Tuesday 16 September 2008

'Water Recedes' or 'Temporalization Operating Through Memory'







"The function of depth of field: to explore each time a region of the past, a continuum.

In this freeing of depth which now subordinates all other dimensions we should see not only the conquest of a continuum but the temporal nature of this continuum: it is a continuity of duration which mean that the unbridled depth is of time and no longer of space. It is irreducible to the dimensions of space. As long as depth remained caught in the simple succession of parallel lines, it already represented time, but in an indirect way which kept it subordinate to space and movement.
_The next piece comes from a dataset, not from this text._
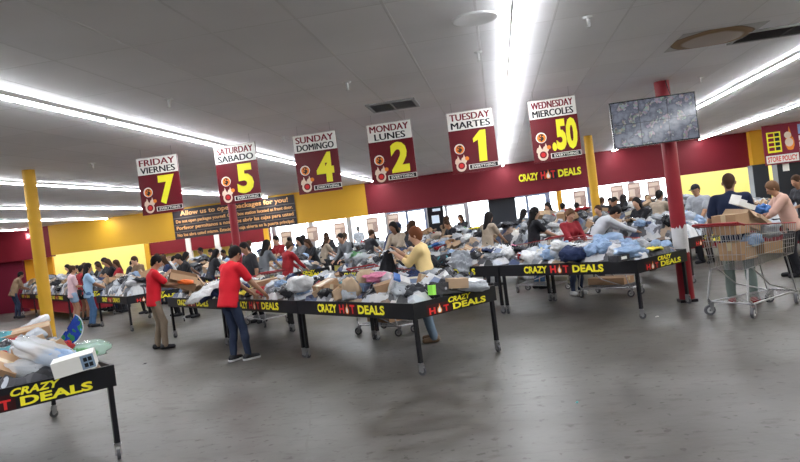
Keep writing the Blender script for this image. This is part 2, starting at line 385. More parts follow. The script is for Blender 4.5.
# ------------------------------------------------------------------ price signs
def price_sign(x, y, word1, word2, price, lab, tilt=0.0, dx=0.0):
    W, Hh = .64, .85
    t = thing('price_sign', lab, 'sign', (x, y, 2.22), tilt, 'hanging price signs')
    MB().box(0, W, -.008, .008, 0, Hh).obj('board', mat('sign_red', (.125, .007, .013), .32), t)
    MB().box(.004, W - .004, -.0095, -.0085, Hh * .70, Hh - .004).obj('day_panel', M_letter_w, t)
    b = MB(); yy = -.0105
    for q_ in (-.0045, 0, .0045): put_text(b, word1, W * .07 + q_, W * .93 + q_, Hh * .855, Hh * .965, yy - .0002 * q_ / .0045, 0, off=0)
    for q_ in (-.0045, 0, .0045): put_text(b, word2, W * (.16 if len(word2) < 6 else .08) + q_, W * (.84 if len(word2) < 6 else .92) + q_, Hh * .722, Hh * .83, yy - .0002 * q_ / .0045, 1, off=0)
    b.obj('day_lettering', [M_letter_m, M_letter_k], t)
    b = MB()
    pw = .40 if len(price) == 1 else .54
    xc = .66 if len(price) == 1 else .68
    if price == '1': pw = .24
    if price == '1':
        x_, z_, wd, ht = W * .60, Hh * .155, W * .17, Hh * .505
        b.add([(x_, -.0105, z_), (x_ + wd, -.0105, z_), (x_ + wd + .02, -.0105, z_ + ht), (x_ + .05, -.0105, z_ + ht), (x_ - .055, -.0105, z_ + ht * .76), (x_ - .055, -.0105, z_ + ht * .63), (x_ + .012, -.0105, z_ + ht * .70)], [(0, 1, 2, 3, 4, 5, 6)])
    else: put_text(b, price, W * (xc - pw / 2), W * (xc + pw / 2), Hh * .155, Hh * .66, -.0105, 0, slant=.02, off=.048)
    b.obj('price_figure', M_letter_y, t)
    b = MB()
    disc(b, W * .20, Hh * .395, .072, -.0095, 0); disc(b, W * .205, Hh * .39, .060, -.0100, 1)
    put_text(b, '$', W * .155, W * .255, Hh * .335, Hh * .455, -.0105, 2, off=.03)
    b.obj('dollar_badge', [M_letter_w, M_letter_o, M_letter_k], t)
    b = MB()   # flaming pot emblem
    disc(b, W * .20, Hh * .115, .075, -.0095, 0, sx=.95); flame(b, W * .14, Hh * .14, .13, -.0097, 0); flame(b, W * .27, Hh * .16, .12, -.0097, 0)
    disc(b, W * .205, Hh * .12, .048, -.0102, 1, sx=1.0); disc(b, W * .34, Hh * .23, .028, -.0102, 2); disc(b, W * .205, Hh * .12, .03, -.0106, 3, sx=1.0)
    b.obj('emblem', [mat('cream_vinyl', (.8, .62, .5), .4), M_letter_m, M_letter_o, M_letter_r], t)
    b = MB()
    rect(b, W * .36, W * 1.0, Hh * .045, Hh * .125, -.0095, 0); rect(b, W * .38, W * .98, Hh * .053, Hh * .117, -.0100, 1)
    put_text(b, 'EVERYTHING', W * .43, W * .93, Hh * .064, Hh * .105, -.0105, 0, off=.02)
    b.obj('ribbon', [M_letter_w, M_letter_k], t)
    w = MB()
    for q in (.08, W - .08): w.cyl((q, 0, Hh), (q + dx, 0, H - 2.22), .002, 4)
    w.obj('hanging_wire', M_chrome, t)
for a in [(-5.22, 9.5, 'FRIDAY', 'VIERNES', '7', 'red and white hanging price sign reading friday viernes 7', .03),
          (-3.99, 9.5, 'SATURDAY', 'SABADO', '5', 'red and white hanging price sign reading saturday sabado 5', -.02),
          (-2.79, 9.5, 'SUNDAY', 'DOMINGO', '4', 'red and white hanging price sign reading sunday domingo 4', .02),
          (-1.70, 9.5, 'MONDAY', 'LUNES', '2', 'red and white hanging price sign reading monday lunes 2', 0),
          (-.56, 9.5, 'TUESDAY', 'MARTES', '1', 'red and white hanging price sign reading tuesday martes 1', 0),
          (.56, 9.5, 'WEDNESDAY', 'MIERCOLES', '.50', 'red and white hanging price sign reading wednesday miercoles .50', -.02)]:
    price_sign(*a)

# ------------------------------------------------------------------ notice banner on the fascia
t = thing('notice_banner', 'long dark banner with orange lettering about opening packages, on the yellow fascia', 'banner', (-12.0, SY - .03, 2.04))
MB().box(0, 4.75, -.01, .0, 0, 1.1).obj('sheet', mat('banner_black', (.028, .022, .024), .5), t)
MB().box(0, 4.75, -.012, -.010, .255, .275).box(0, 4.75, -.012, -.010, .51, .53).box(0, 4.75, -.012, -.010, .77, .79).obj('ruled_line', mat('banner_grey', (.14, .12, .12), .6), t)
b = MB()
put_text(b, 'Allow us to open packages for you!', .3, 4.5, .81, 1.04, -.013, 0)
put_text(b, 'Do not open packages yourself. Open box station located at front door.', .1, 4.65, .56, .72, -.013, 0)
put_text(b, 'Porfavor permitanos a nosotros abrir las cajas para usted', .1, 4.65, .30, .48, -.013, 0)
put_text(b, 'No los abra usted mismo. Estacion de caja abierta en la puerta principal.', .1, 4.65, .05, .21, -.013, 0)
b.obj('lettering', M_letter_t, t)

# fascia lettering CRAZY HOT DEALS
def crazy_line(b, x0, x1, z0, z1, y, small=False):
    """CRAZY HOT DEALS on one line; materials: 0 yellow 1 red 2 white flame 3 orange"""
    w = x1 - x0
    hgt = z1 - z0
    put_text(b, 'CRAZY', x0, x0 + w * .315, z0, z1, y, 0, off=.04)
    put_text(b, 'H', x0 + w * .355, x0 + w * .43, z0, z1, y, 1, off=.04)
    flame(b, x0 + w * .475, z0 - hgt * .05, hgt * 1.25, y, 3, w=.34); flame(b, x0 + w * .475, z0 + hgt * .05, hgt * .85, y - .001, 2, w=.30)
    put_text(b, 'T', x0 + w * .52, x0 + w * .59, z0, z1, y, 1, off=.04)
    put_text(b, 'DEALS', x0 + w * .635, x1, z0, z1, y, 0, off=.04)
LM = [M_letter_y, M_letter_r, M_letter_w, M_letter_o]
b = MB(); crazy_line(b, .82, 2.93, 2.52, 2.78, -.06)
o = b.obj('fascia_lettering', LM); o.location = (0, SY, 0)
tag(o, 'crazy hot deals lettering in yellow and red on the red fascia', 'lettering')
sh = MB(); put_text(sh, 'CRAZY', .82, .82 + 2.11 * .315, 2.52, 2.78, -.055, 0, off=.075); put_text(sh, 'DEALS', .82 + 2.11 * .635, 2.93, 2.52, 2.78, -.055, 0, off=.075); rect(sh, 1.55, 2.10, 2.49, 2.81, -.05, 0)
sh.obj('black_outline', M_letter_k, o)

# exit sign by the yellow fascia
t = thing('exit_sign', 'small glowing red exit sign under the ceiling by the yellow fascia edge', 'exit sign', (-17.75, 23.8, 2.78))
MB().box(-.2, .2, -.04, .04, 0, .22).obj('housing', mat('exit_red', (.5, .08, .08), .5, emit=(1, .18, .22), es=.9), t)
b = MB(); put_text(b, 'EXIT', -.14, .14, .05, .17, -.042, 0); b.obj('lettering', mat('exit_letters', (.9, .6, .6), .5, emit=(1, .75, .75), es=1.2), t)
MB().cyl((0, 0, .22), (0, 0, .42), .01, 6).obj('bracket', M_white, t)

# store policy board
t = thing('policy_board', 'red store policy board with white rule panels, beside the yellow fascia end', 'sign', (8.1, 22.0, 1.98))
MB().box(0, 2.6, -.02, .02, 0, 1.2).obj('board', mat('sign_red2', (.20, .010, .03), .5), t)
b = MB(); rect(b, .03, .95, .04, .28, -.024, 0); rect(b, 1.0, 2.5, .83, 1.12, -.024, 1)
for k in range(4): rect(b, 1.0, 2.5, .06 + .19 * k, .21 + .19 * k, -.024, 0)
b.obj('white_panel', [M_letter_w, mat('pale_blue_vinyl', (.25, .33, .55), .5)], t)
b = MB(); put_text(b, 'STORE POLICY', .07, .91, .08, .24, -.027, 0)
for k, s in enumerate(('NO REFUNDS', 'NO EXCHANGES', 'NO RETURNS', 'ALL SALES FINAL')): pass
b.obj('lettering', M_letter_r, t)
b = MB()
for k in range(4):
    for q in range(7):
        xx = 1.08 + q * .2; rect(b, xx, xx + .16, .10 + .19 * k, .165 + .19 * k, -.027, k % 2)
for q in range(5): rect(b, 1.08 + q * .27, 1.28 + q * .27, .91, 1.04, -.027, 2)
b.obj('small_print', [mat('ink_grey', (.12, .12, .2), .6), M_letter_r, M_letter_w], t)
b = MB(); flame(b, .74, .38, .72, -.025, 3, w=.22); disc(b, .72, .62, .13, -.026, 1, sx=.9); disc(b, .7, .84, .10, -.026, 1)
rect(b, .10, .5, .36, .98, -.025, 0)
for k in range(4): rect(b, .14, .30, .42 + k * .14, .52 + k * .14, -.026, 2); rect(b, .33, .46, .42 + k * .14, .52 + k * .14, -.027, 4)
b.obj('emblem', [M_letter_y, mat('cream_vinyl', (.8, .62, .5), .4), M_letter_m, M_letter_o, M_letter_k], t)

# dark pillars and low red counter on the cashier side
struct(MB().box(7.75, 8.2, 22.1, 22.5, 0, 2.05).obj('column', mat('dark_pillar', (.02, .022, .03), .3)))
struct(MB().box(8.45, 9.15, 22.1, 22.5, 0, 2.05).obj('column', MATS['dark_pillar']))
MB().box(8.6, 8.78, 22.07, 22.09, 1.75, 2.0).obj('paper_notice', M_letter_w); tag(bpy.data.objects['paper_notice'], 'small white paper notice on the dark pillar under the policy board', 'notice')
o = MB().box(5.6, 12.0, 23.0, 23.5, 0, .92).box(5.55, 12.05, 22.95, 23.55, .92, .96).obj('checkout_counter', M_redcol); tag(o, 'low red counter in front of the lemon yellow back wall', 'counter')
# large dark board standing before the windows
t = thing('display_board', 'large dark rectangular board standing in front of the shop windows', 'board', (.12, 24.6, 0))
MB().box(-.46, .5, -.03, .03, 1.05, 2.35).obj('panel', mat('slate_panel', (.03, .035, .045), .3), t)
MB().box(-.48, .52, -.05, .05, 1.0, 1.05).box(-.4, -.34, -.03, .03, 0, 1.0).box(.38, .44, -.03, .03, 0, 1.0).box(-.4, -.34, -.3, .3, 0, .04).box(.38, .44, -.3, .3, 0, .04).obj('stand', M_chrome, t)
t = thing('kiosk', 'tall black standing kiosk with pale screen near the glass doors', 'kiosk', (-2.35, 25.6, 0))
MB().box(-.28, .28, -.15, .15, 0, 1.0).box(-.3, .3, -.06, .06, 1.0, 2.15).obj('cabinet', M_black, t)
MB().box(-.16, .12, -.075, -.06, 1.45, 1.75).box(-.1, .2, -.075, -.06, 1.9, 2.0).obj('screen', mat('kiosk_screen', (.3, .35, .4), .3, emit=(.7, .85, 1), es=.5), t)
# posters on the windows
M_post = mat('poster_print', (.34, .25, .22), .6, var=.6, vscale=9)
for px, pz in ((-9.0, 1.55), (-7.85, 1.62), (-6.65, 1.62), (-5.25, 1.68), (-4.35, 1.72), (3.25, 1.7), (4.7, 1.72), (5.35, 1.75), (6.1, 1.72)):
    o = MB().box(-.24, .24, -.01, .01, -.32, .32).obj('poster', M_post); o.location = (px, Y1 - .07, pz)
    MB().box(-.19, .19, -.013, -.011, .12, .25).box(-.19, .02, -.013, -.011, -.22, .06).obj('print_block', mat('poster_pale', (.6, .5, .42), .6), o)
    tag(o, 'brown printed poster on the shop windows ' + ('under the red fascia beyond the yellow column' if px > 2 else 'under the yellow fascia end'), 'poster', 'posters on the windows')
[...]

The new depth, in contrast, directly forms a region of time, a region of past which is defined by optical aspects or elements borrowed from interacting planes. It is a set of non-localizable connections, always from one plane to another, which constitutes the region of past or the continuum of duration.

...Our point is that depth of field creates a certain type of direct time-image that ca be defined by memory, virtual regions of past, the aspects of each region. This would be less a function of reality than a function remembering, of temporalization: not exactly a recollection, but an invitation to recollect...

It is not a case of psychological memory, made up of recollection-images. It is not a case of a succession of presents passing according to chronological time. It is either a case of an attempt to evoke, produced in a an actual present, and preceding the formation of recollection-images, or the exploration of a sheet of past from which these recollection-images will later arise. It is an on-this-side-of and a beyond of psychological memory: the two poles of a metaphysics of memory. These two extremes of memory are presented by Bergson as follows: the extension of sheets of past and the contraction of the actual present. And the two are connected, since to evoke recollection is to jump into a region of past where one assumes that it is lying in a virtual state, all the sheets or regions coexisting in relation to the contracted actual present from which the evocation proceeds (whilst they follow each other psychologically in relation to the presents that they were). Depth of field feeds on these two sources of memory. Not the recollection-image but the actual effort of evocation, to summon this up, and the exploration of virtual zones of past, to find, choose and bring it back."

G. Deleuze, Cinema 2: L'Image Temps, 7th ed. University of Minnesota Press 2003, pp. 106, 108-110 (abridged).